As far as the rims, what did most roadrunners come with? I just contacted the Chrysler Historical Collection last night in an attempt to find a copy of my build sheet along with any other info.
 
A 346 is the same as a 452 except for the induction hardened seats, which you will probably lose if much work needs to be done to the seats during a valve job. As far as bigger valves goes, there is no need for them unless you're going for a lot of power and more than 6000 rpm (in a 440). My (ex) six pack Challenger was making 419 to the rear wheels and had stock size valves (it was a certified pure stock motor). Car ran easy 12s on repop Polyglas tires. So why do you need more?

As far as wheels goes, I would guess that lots of 71s came with Ralley wheels. They were very popular, but also expensive (at the time). Was the same with the E body cars. Ralleys were really popular. But my Challenger (which was a real 440 Six Pack R/T) originally had 14" road wheels (magnums). Bottom line is there really isn't much tellin. I didn't put Ralleys or road wheels on my just to be different.

16Temmag0f.jpg
 
The main idea of the build is to keep the car looking very stock and clean up the heads and put in a mild cam. I was looking at the 484 mp grind, but a friend of mine who built mopar race motors back in the 60's and 70's suggests that I go with the 474 grind due to the 4 speed and my intentions of keeping the factory AC. Supposedly it'll keep the car a nice driver and still get me over the 425 hp rating i'm hoping to achieve.

With the rims, I was thinking a nice set of steelies with dog dish hub caps would keep that simple aggressive look but then I saw a nice set of magnums that would be really nice. I guess there's a company manufacturing 17x8 magnum rims and other mopar rims.
 
IF you're wanting to keep it looking "original", then I'm guessing you're not running headers. And if you're not running headers you don't want to run that cam. I doubt it will make 425hp anyway. If you're running manifolds then you should run the same cam I had in my Six Pack. IF the magazine that did the recap on the races figured things right, then I was making well over 450 at the flywheel......with a "stock" cam and 906 heads.

just a thought
 
I have the hi-po manifolds, which is a good plus. I planned on opening them up with a burr and running a 3in. exhaust in order to help compensate for the manifolds. Just kinda sucks because the factory exhaust and mufflers are on the car and just have surface rust. The pipes are solid and I believe they're 2 1/4 pipe.
 
Then don't change or alter them. You don't need to. My manifolds were unaltered, except for the flap for the heat riser was removed. I was running TTI 2.5" mandrel bent with Walker mufflers tho.:giggle:

I ran a best of [email protected] on those Polyglas tires getting NO traction. Weighed 3960 with me in it too.
 
Hey Pat, great Car. Build it the way you want it. Just take the time to do it correctly. Take a look at the year one F.A.S.T. type cars. It just might catch your interest. Good luck.
 
71 road runner

I've done a lil more researching on the car in the past couple months.

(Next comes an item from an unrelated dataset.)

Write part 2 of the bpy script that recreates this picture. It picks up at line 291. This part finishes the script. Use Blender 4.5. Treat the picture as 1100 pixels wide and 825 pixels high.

The car has the 346 heads and am debating over rebuilding them or buying a set of 915 aluminum complete heads that were in a magazine for $900.

Second, I need to know which disc brake spindles will work on my 71'. The problem I've found is that starting in 72', B bodies got this rubber biscuit in between the k-frame and frame. This makes the disc spindle taller than those of 71' because they didn't have this rubber piece there. From what I've heard, If I used this spindle, it would throw off the whole front end and fry my ball joints.

the 70 -72 disc spindle are the same ones as the 70 - 74 e-body

the tall ones are from 73- up
the 1973 cars are from aug 1972 - june 1973
1972 cars are aug 71- june 1972
1972 b-body cars do not come with rubber biscuit the 1973s do:grin:
 
U sold car ? on the tag

U- USA built to U.S. specs.
c can built to Canada specs
I int built to export specs
 
Nice bird.
as for the wheels a lot of guys in the 70's put Keystone classic's on their cars. They were very close to the magnum but a little more stylish. I've got them on my 71 and I get a lot of compliments on them.